Supreme Court quashes Quebec legislature’s plan to delay electoral boundary redistribution
The CBA National spoke to Christine Davies about a recent Supreme Court of Canada case in which a majority of the Court quashed the Quebec legislature’s plan to delay its electoral boundary redistribution. The Court held that legislation delaying electoral boundary redistribution violated the right to vote under s. 3 of the Canadian Charter of Rights and Freedoms.
The Court’s decision focused on s. 1 of the Charter, which provides, in part, that a breach of a Charter right may be justified, provided the breach minimally impairs the Charter right. The majority concluded that the legislature had at least one alternative option that was less impairing of the Charter right to vote. The National spoke to Christine about the basis for the decision.
Christine Davies, a partner with Goldblatt Partners LLP in Toronto, who was not involved in the case, says the focus on the section one analysis was interesting because there has been a variation in that analysis in matters involving voting rights. She notes the Superior Court’s view was that section three has both procedural and substantive components flowing from the [Saskatchewan] provincial electoral boundaries case decided by the Supreme Court many years ago.
The lower court considered the independent process of drawing the boundaries of an area where a potential section three breach could be considered, but ultimately decided that it wasn’t an issue here. But she says the Court did consider whether the differences in population between ridings could also give rise to a section three breach.
In the Saskatchewan reference, Chief Justice Beverley McLachlin articulated the concept of effective representation, which had long been understood as the heart of section three and, in fact, its foundational and guiding principle. Davies says under that approach, you don’t need strict numerical parity between electoral districts because other factors, in addition to numerical equality, may justify variance to achieve effective representation and justify the variance between urban and rural ridings.

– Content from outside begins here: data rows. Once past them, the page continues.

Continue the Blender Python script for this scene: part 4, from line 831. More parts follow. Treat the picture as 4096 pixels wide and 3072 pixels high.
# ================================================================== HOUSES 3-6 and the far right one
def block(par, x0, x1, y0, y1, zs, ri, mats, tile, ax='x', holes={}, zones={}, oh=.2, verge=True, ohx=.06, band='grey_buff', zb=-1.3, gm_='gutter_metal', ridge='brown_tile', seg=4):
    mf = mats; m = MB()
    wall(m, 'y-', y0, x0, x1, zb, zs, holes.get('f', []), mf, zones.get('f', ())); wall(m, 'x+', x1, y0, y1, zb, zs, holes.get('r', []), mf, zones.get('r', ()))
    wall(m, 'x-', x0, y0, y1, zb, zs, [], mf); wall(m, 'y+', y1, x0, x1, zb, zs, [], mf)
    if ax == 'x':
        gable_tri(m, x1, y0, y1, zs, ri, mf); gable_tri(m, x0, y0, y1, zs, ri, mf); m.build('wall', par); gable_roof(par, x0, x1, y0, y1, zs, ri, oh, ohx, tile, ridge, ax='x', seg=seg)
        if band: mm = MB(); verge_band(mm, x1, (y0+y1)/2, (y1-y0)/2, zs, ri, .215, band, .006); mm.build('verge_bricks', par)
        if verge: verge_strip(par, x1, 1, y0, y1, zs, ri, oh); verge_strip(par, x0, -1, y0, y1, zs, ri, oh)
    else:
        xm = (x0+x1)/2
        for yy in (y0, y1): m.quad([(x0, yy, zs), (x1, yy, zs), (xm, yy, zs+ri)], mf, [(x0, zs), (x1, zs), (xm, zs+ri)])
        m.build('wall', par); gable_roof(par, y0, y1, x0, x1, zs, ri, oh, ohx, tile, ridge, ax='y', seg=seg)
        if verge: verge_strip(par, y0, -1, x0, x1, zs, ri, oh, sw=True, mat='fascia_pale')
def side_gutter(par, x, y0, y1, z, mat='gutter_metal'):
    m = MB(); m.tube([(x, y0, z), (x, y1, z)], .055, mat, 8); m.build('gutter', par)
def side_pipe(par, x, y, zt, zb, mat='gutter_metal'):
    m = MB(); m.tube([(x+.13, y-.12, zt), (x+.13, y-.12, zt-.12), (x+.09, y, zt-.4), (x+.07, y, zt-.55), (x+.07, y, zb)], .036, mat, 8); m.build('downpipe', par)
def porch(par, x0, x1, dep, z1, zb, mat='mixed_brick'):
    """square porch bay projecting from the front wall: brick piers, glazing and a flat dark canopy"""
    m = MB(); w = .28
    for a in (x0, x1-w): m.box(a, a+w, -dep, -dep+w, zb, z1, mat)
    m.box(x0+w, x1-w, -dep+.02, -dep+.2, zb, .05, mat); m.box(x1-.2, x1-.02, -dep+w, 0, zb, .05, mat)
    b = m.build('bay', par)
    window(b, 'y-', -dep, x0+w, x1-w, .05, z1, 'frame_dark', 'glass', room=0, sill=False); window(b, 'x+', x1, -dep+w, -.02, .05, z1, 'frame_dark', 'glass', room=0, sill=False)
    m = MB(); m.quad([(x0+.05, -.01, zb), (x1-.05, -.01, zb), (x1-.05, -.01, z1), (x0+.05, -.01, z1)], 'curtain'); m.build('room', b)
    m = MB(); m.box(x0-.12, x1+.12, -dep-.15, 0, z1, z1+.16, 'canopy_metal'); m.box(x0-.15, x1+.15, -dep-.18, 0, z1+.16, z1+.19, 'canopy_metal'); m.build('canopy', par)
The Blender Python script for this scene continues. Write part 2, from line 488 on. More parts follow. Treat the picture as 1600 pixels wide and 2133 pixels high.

Section three analyses usually include a structural component on the running of a free and fair election with impartial agents, and the setting of electoral boundaries is an important structural component. From that perspective, she says it’s important to have independent commissions to help determine appropriate electoral boundaries, and account for numerical equivalence considerations and anything else that might bear on the question of effective representation.
The independence of those commissions has long been a Canadian feature that helps prevent partisan self-dealing, such as gerrymandering. Davies notes that the Superior Court decision stopped short of saying there must be an independent process, but left the possibility open. So, there could be a case in the future where someone has to decide that very question: whether the lack of an independent process, or political interference with it, gives rise to a section three breach.
“They did consider it significant that there was a mid-stream interference with the commission’s work, and the combination of both the procedural interference as well as the substantive concern that they had about the disparities that would be entrenched between ridings was what gave rise to the breach,” she says.
The absence of gerrymandering is not determinative of a breach, as this case did have the unanimous support of the National Assembly. But any deviation from the norm of independence is suspect, and will give rise to a need for a very careful review by courts. Davies says it’s possible the situation in Alberta, where the government has decided to forgo the bipartisan commission’s work in favour of a new process driven largely by the government’s initiative, could be an opportunity for the courts to consider this framework.
“Based on what we’ve seen, certainly the fact there’s been any change compared to what would have been done under a commission-based system may not be determinative, but it will certainly be of interest,” she says.